Kinga Rusin w obronie zwierząt

W polskim świecie show-biznesu trudno znaleźć drugą osobę tak oddaną walce o prawa zwierząt jak Kinga Rusin. Dziennikarka od wielu lat z determinacją wspiera inicjatywy mające na celu poprawę losu zwierząt. Jej konsekwencję i zaangażowanie potwierdzają m.in. wygrane procesy sądowe przeciwko Polskiemu Związkowi Łowieckiemu. Szerokim echem odbiła się też jej wieloletnia batalia z Instytutem Analiz Środowiskowych, która zakończyła się oczyszczeniem jej z zarzutów pomówienia i zniesławienia myśliwych przez krakowski sąd.

Oburzenie po doniesieniach z jeziora Miedwie

Tym razem celebrytka postanowiła nagłośnić sprawę polowań na jeziorze Miedwie. Pod koniec 2024 r. przyrodnicy znaleźli na stronach włoskich biur polowań zdjęcia i nagrania z Polski. Widać na nich prowadzony przez Włochów odstrzał ptaków na szeroką skalę, w tym gatunków objętych ścisłą ochroną.


Kinga Rusin we wpisie opublikowanym na Instagramie otwarcie nazwała osoby biorące udział w łowach „barbarzyńcami i głupcami”, podkreślając, że nie boi się po raz kolejny wstępować na ścieżkę prawną z myśliwymi.
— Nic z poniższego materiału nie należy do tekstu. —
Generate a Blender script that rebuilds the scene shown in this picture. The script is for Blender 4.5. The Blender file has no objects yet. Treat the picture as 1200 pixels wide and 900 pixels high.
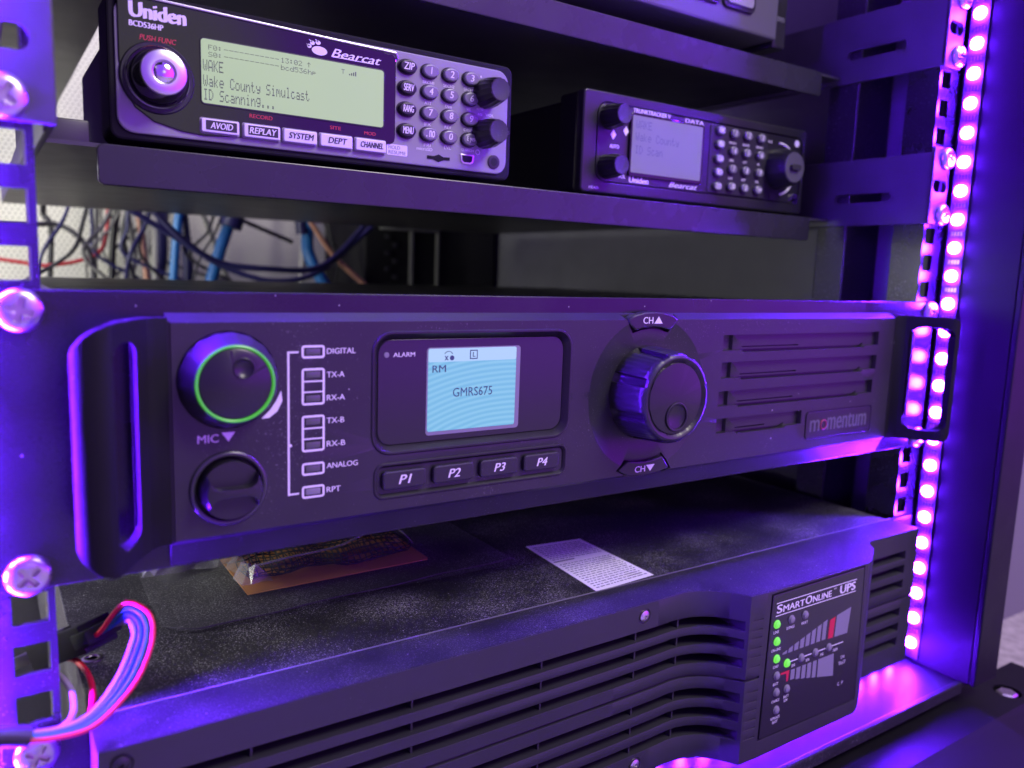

„Barbarzyńcy i bezduszni głupcy!”

„Natychmiastowy zakaz strzelania do ptaków! Co one robią złego myśliwym!? Czym zawiniły? To dla myśliwych tylko żywe rzutki, nic więcej! Barbarzyńcy i bezduszni głupcy! Zawsze to głośno mówię i nie przestanę. Wygrałam z nimi prawomocnie trzy procesy” – napisała wściekła Rusin.

Apel Rusin do fanów: bojkotujcie myśliwych!

Prezenterka zaapelowała do swoich fanów, by również otaczali myśliwych ostracyzmem. Jak stwierdziła, stanowią oni nieznaczną mniejszość i nie mają żadnej realnej władzy, a bojkot ze strony społeczeństwa wystarczy, by zaprzestali polowań.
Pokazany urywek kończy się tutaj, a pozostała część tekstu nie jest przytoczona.